Perhaps the council staff in Opportunity Sutton were confused – after all, there is another organisation called Opportunity Sutton, a limited company.
It is Opportunity Sutton Ltd which nominally owns SDEN Ltd, the Sutton Decentralised Energy Network company, which has been set up to “market” the hot water to be generated from the waste incinerator being constructed at Beddington. It is SDEN which has spent the past few years courting Barratts, the house-builders, to sign up for the incinerator heating system to be linked to their Felnex development.
Cherrington also happens to be a director of SDEN.
And a division of Barratts just happen to be another of Sutton’s MIPIM junket sponsors.
Opportunity Sutton Ltd and SDEN are the sort of companies which local authorities establish when they want to flex their entrepreneurial muscle, instead of simply getting on with the task of providing local services. It’s the sort of thing where, on the beach at Cannes, they risk having sand kicked in their faces by the real heavyweights of the property business.

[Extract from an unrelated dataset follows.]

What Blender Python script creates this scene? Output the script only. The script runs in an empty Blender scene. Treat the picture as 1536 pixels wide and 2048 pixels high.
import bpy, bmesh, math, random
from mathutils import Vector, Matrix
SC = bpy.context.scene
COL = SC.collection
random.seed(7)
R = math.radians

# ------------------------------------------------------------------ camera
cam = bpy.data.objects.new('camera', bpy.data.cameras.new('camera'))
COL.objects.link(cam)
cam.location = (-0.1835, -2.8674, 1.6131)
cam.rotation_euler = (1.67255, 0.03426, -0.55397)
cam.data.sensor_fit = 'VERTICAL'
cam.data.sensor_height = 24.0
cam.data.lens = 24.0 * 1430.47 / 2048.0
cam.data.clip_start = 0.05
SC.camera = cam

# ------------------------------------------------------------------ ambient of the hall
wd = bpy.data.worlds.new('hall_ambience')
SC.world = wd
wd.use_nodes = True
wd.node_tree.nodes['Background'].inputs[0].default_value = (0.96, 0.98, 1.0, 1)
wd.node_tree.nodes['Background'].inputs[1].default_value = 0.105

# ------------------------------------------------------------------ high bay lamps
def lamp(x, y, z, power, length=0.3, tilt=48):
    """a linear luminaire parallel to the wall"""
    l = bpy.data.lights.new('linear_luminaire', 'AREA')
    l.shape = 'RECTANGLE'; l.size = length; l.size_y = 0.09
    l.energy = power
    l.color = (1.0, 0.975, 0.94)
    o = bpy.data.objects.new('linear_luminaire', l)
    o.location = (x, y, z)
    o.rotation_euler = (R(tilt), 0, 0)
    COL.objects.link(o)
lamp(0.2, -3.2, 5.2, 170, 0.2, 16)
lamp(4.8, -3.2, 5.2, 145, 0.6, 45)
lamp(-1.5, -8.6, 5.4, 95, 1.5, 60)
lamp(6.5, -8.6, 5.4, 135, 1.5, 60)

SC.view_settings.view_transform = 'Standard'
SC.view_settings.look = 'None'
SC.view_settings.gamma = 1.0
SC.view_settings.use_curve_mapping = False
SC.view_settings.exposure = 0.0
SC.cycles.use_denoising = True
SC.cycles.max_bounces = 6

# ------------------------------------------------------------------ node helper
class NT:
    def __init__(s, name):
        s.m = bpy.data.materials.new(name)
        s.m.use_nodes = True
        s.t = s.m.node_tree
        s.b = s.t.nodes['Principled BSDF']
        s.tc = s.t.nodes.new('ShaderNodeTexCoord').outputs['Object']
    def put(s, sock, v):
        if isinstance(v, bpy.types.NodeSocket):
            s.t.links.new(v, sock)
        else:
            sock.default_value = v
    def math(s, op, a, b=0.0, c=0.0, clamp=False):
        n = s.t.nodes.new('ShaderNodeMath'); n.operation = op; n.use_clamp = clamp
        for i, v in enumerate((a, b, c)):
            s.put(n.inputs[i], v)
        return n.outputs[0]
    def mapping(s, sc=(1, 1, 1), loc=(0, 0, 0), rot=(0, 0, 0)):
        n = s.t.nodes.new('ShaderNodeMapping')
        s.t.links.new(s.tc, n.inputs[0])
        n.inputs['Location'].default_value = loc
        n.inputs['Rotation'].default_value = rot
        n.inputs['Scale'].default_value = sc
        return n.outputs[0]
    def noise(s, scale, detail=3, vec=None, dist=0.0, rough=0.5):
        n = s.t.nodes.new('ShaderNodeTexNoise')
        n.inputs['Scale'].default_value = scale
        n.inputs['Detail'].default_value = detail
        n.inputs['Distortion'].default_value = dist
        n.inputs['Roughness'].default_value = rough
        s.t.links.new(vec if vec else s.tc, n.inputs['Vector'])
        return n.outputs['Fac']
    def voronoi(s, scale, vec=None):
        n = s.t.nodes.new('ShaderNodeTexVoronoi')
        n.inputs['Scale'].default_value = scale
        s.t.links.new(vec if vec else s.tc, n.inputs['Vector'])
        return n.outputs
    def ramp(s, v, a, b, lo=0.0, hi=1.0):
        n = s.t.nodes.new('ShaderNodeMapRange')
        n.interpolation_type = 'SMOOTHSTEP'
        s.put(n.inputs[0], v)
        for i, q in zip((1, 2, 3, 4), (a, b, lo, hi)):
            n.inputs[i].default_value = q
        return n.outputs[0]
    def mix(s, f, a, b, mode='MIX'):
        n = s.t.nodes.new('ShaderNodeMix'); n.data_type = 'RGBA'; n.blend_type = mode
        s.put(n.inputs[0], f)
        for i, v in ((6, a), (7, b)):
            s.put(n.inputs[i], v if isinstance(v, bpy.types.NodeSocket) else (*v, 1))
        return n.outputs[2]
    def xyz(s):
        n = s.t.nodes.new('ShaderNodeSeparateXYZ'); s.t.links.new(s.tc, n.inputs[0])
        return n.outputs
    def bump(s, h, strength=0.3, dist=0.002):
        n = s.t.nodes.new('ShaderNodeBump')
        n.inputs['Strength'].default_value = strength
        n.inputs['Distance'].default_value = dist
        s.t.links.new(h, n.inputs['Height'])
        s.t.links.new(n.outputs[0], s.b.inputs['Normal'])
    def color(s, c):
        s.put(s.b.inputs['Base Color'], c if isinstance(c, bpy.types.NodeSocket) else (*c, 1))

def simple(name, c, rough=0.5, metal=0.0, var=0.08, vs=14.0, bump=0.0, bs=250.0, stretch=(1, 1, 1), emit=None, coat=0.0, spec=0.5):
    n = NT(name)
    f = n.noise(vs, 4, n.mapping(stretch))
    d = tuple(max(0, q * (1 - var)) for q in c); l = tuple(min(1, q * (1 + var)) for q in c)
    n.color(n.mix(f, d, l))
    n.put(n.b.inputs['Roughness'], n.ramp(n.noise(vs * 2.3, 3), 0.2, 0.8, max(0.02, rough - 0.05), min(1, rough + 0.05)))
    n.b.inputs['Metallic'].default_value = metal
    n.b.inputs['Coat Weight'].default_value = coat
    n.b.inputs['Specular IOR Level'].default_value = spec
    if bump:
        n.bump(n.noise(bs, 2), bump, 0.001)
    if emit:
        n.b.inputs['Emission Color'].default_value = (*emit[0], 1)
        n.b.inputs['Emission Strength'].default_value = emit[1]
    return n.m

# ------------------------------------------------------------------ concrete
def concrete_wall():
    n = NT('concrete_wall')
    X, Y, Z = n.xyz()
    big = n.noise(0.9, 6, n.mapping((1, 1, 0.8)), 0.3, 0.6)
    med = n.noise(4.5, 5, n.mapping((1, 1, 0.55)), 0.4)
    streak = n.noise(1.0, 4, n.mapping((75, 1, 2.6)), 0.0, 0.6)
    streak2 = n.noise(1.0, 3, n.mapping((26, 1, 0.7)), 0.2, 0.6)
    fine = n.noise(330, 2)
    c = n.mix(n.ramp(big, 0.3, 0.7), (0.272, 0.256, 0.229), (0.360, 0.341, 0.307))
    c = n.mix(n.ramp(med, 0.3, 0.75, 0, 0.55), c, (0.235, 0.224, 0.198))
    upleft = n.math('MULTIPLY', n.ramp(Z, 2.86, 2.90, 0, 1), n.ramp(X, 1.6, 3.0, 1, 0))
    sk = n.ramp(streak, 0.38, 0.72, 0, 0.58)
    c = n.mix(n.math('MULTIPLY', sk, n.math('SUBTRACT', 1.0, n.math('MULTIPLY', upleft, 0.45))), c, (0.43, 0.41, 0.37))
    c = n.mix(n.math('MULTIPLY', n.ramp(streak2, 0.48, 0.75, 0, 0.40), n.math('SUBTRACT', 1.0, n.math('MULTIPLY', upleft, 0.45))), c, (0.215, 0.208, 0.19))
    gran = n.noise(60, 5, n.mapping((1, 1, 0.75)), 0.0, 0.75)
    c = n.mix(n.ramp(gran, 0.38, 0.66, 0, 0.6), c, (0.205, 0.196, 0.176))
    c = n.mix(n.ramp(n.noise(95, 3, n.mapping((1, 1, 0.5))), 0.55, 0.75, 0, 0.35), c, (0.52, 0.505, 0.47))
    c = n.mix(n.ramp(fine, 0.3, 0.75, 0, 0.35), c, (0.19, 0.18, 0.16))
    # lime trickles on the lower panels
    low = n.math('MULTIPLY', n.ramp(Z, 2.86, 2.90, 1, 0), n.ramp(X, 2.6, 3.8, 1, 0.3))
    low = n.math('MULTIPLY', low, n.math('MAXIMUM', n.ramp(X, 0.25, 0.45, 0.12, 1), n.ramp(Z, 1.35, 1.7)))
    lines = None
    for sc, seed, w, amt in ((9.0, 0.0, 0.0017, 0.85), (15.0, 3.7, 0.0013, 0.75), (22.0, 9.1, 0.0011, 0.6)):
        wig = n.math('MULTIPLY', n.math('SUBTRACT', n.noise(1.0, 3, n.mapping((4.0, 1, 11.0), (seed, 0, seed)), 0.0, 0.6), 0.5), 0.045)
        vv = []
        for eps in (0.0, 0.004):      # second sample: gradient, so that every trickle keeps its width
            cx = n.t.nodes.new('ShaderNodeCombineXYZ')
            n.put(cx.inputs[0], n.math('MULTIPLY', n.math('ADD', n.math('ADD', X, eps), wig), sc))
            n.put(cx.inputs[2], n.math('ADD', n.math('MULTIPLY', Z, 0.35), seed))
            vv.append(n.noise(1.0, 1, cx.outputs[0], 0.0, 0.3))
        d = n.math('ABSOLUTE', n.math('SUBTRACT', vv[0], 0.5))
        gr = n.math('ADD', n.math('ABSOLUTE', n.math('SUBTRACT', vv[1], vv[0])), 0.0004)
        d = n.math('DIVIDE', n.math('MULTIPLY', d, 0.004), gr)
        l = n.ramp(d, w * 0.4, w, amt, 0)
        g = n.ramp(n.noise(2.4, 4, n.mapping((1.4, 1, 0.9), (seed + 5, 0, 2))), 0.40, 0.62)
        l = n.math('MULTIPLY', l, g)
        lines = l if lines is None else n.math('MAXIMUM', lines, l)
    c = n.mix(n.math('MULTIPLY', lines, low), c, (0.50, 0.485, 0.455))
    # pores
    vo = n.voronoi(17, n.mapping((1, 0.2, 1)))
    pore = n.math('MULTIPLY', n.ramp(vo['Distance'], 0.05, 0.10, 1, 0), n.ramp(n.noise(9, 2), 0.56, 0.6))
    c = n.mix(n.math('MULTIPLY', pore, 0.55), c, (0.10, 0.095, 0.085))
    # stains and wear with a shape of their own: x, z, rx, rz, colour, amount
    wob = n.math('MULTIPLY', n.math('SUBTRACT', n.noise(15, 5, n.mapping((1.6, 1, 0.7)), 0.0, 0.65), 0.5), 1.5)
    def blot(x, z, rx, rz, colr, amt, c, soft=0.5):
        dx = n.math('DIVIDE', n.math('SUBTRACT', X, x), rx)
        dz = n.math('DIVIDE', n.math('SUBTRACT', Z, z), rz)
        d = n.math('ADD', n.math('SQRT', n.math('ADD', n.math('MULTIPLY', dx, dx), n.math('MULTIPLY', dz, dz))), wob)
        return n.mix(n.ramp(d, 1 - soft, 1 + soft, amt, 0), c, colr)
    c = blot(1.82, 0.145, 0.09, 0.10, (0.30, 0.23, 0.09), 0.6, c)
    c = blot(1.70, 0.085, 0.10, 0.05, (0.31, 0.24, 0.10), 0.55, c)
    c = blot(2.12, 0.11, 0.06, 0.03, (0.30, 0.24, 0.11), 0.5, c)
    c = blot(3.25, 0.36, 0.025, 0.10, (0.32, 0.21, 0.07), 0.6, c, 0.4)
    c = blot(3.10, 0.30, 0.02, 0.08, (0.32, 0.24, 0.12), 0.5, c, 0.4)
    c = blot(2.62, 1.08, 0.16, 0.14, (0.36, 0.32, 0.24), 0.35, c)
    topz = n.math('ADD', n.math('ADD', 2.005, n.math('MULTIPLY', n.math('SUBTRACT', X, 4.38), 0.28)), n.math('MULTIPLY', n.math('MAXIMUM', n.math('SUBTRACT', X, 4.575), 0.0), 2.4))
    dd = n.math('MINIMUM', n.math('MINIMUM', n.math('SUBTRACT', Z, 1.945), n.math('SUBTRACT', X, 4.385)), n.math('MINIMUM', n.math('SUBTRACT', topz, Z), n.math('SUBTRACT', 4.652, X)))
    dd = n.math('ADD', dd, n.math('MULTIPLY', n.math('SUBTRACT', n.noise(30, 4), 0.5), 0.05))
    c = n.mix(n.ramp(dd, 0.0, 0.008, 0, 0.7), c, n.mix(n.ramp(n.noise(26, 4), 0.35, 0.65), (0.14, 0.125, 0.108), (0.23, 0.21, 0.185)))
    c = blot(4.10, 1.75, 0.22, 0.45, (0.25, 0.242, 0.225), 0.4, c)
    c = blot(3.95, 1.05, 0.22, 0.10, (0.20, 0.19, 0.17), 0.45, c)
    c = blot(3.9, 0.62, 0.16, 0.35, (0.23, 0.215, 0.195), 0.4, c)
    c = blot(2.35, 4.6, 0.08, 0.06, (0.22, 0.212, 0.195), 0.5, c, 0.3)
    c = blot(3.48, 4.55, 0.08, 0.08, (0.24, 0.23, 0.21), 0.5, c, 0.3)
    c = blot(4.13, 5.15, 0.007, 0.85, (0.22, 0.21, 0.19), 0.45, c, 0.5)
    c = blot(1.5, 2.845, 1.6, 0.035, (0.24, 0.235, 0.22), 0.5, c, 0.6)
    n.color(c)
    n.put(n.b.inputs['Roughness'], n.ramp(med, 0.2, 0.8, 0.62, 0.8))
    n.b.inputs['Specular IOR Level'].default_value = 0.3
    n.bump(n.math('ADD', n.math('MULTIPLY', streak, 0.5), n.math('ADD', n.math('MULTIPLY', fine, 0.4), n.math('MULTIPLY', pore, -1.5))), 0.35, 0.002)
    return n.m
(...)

For local authority public servants, who are employed in the first instance to look after the best interests of their Council Tax-payers, these sort of organisations create a multitude of potential conflicts of interest.

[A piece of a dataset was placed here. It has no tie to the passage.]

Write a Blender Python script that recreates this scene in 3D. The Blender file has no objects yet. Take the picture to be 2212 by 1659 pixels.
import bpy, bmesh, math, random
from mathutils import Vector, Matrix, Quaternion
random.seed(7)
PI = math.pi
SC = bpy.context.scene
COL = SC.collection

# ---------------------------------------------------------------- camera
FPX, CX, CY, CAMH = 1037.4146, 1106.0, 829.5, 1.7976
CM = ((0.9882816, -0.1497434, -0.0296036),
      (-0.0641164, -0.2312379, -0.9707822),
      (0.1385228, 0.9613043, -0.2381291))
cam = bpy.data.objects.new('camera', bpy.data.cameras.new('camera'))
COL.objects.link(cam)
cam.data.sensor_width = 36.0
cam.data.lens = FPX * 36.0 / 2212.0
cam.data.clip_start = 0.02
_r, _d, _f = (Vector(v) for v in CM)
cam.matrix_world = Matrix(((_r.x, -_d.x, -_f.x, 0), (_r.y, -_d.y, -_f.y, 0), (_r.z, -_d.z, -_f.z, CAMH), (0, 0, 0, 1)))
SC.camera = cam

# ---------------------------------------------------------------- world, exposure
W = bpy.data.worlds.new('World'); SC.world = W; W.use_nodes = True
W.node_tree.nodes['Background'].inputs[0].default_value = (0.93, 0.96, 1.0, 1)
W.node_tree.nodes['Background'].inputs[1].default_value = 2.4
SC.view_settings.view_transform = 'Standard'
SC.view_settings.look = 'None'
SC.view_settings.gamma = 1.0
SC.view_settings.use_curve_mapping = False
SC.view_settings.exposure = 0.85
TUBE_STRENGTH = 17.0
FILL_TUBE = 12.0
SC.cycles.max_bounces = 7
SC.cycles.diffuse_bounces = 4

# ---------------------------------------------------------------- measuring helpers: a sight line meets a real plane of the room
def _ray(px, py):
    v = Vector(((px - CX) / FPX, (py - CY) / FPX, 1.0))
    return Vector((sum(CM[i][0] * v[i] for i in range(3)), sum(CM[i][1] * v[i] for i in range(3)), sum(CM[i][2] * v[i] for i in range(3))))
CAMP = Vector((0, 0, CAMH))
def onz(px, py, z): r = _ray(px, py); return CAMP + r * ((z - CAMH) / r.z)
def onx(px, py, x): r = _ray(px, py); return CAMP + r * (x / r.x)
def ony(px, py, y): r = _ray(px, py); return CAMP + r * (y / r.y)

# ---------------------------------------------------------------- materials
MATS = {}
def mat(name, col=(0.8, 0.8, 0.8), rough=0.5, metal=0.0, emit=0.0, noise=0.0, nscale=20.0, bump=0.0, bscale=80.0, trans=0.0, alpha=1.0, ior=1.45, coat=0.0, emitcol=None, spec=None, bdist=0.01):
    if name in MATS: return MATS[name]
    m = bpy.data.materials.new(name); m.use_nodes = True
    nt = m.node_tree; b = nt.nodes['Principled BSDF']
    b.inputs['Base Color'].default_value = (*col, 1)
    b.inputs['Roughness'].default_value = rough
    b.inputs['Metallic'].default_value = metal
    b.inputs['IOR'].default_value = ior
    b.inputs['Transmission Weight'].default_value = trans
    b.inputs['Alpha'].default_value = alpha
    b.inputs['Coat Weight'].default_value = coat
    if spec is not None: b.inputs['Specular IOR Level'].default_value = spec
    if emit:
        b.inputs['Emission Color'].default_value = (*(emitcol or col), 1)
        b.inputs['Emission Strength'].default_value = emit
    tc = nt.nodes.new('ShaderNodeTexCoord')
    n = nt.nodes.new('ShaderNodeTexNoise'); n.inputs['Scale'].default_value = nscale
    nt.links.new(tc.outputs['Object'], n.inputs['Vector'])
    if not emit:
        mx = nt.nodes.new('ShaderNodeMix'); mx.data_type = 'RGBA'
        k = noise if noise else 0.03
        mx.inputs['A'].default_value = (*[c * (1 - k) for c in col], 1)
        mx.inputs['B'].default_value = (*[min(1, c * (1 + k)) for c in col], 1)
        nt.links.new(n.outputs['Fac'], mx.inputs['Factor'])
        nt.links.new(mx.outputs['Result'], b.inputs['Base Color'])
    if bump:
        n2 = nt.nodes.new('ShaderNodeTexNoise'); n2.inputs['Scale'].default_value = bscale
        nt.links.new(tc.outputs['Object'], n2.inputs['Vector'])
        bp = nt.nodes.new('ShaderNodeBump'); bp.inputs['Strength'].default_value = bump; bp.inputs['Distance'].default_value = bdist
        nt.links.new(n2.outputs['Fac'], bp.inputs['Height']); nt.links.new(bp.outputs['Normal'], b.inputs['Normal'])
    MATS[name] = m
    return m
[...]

And it’s not just Cherrington who holds directorships. Morrissey, as well as her £125,000 per year day job as Sutton’s “strategic director of environment and neighbourhoods”, is also a director of SDEN-owning, Barratts-negotiating Opportunity Sutton Ltd.

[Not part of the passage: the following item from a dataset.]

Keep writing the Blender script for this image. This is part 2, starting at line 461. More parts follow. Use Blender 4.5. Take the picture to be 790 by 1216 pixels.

It all begins to look more incestuous than an episode of The Borgias.

Sutton’s not altogether accurate, and quite misleading, FoI response about the council’s relationships with MIPIM sponsors
In an FoI response to a Sutton resident, council officials managed to make the same misleading denial in two other instances.
“Barratts London – no existing commercial relationship or recent applications made,” they said.
This despite Barratts London having some of the same directors and being part of the same group as the part of Barratts which is building Felnex and which has been negotiating with Sutton’s SDEN for years.
And then there was “Willmott Dixon – no existing commercial relationship or recent applications made.”
Even though the builders were approved by Sutton last year as the contractors for a £29million publicly financed free school in Belmont.
But in other responses to Sutton councillors, there has been an unusual degree of frankness about the sales technique used to raise the sponsorship money.
A written reply, which Inside Croydon has seen, is backed up by testimony from councillors who say that they have been told directly by 3Fox International that Opportunity Sutton (the council department) was identifying to them companies with a commercial interest or investment in the borough to be targeted as potential sponsors.
According to Sutton’s “economic renewal” team, “The sponsorship model”, getting companies to pay for local authority officials to attend the MIPIM conference, “is one deployed across the country to enable boroughs to attend the event”.
To the question, “Have any of the delegation travelling to Cannes met any of the senior directors of the sponsors, if so who and when?”, the council replied, “All sponsorship is handled by 3Fox. The boroughs do not get involved in the sponsorship deal.” Apart from, perhaps, when their staff hold directorships in one of the companies sponsoring the borough, as has happened in Sutton.
So the Opportunity Sutton team, led by Cherrington, has been providing inconsistent and inaccurate answers about how their boss’s trip to MIPIM is being paid for.
In another response, they said, “The criteria for sponsors was businesses who already had an investment stake in the borough, this includes Barratts London.”
Of course, this also raises the possibility that some businesses “with an investment stake in the borough”, or with a planning application or two outstanding, might just expect something in return for their sponsorship Euros.
None of which, of course, could possibly happen with the sponsor deals arranged for MIPIM by Croydon Council, and their agency, Grey Label. Could it?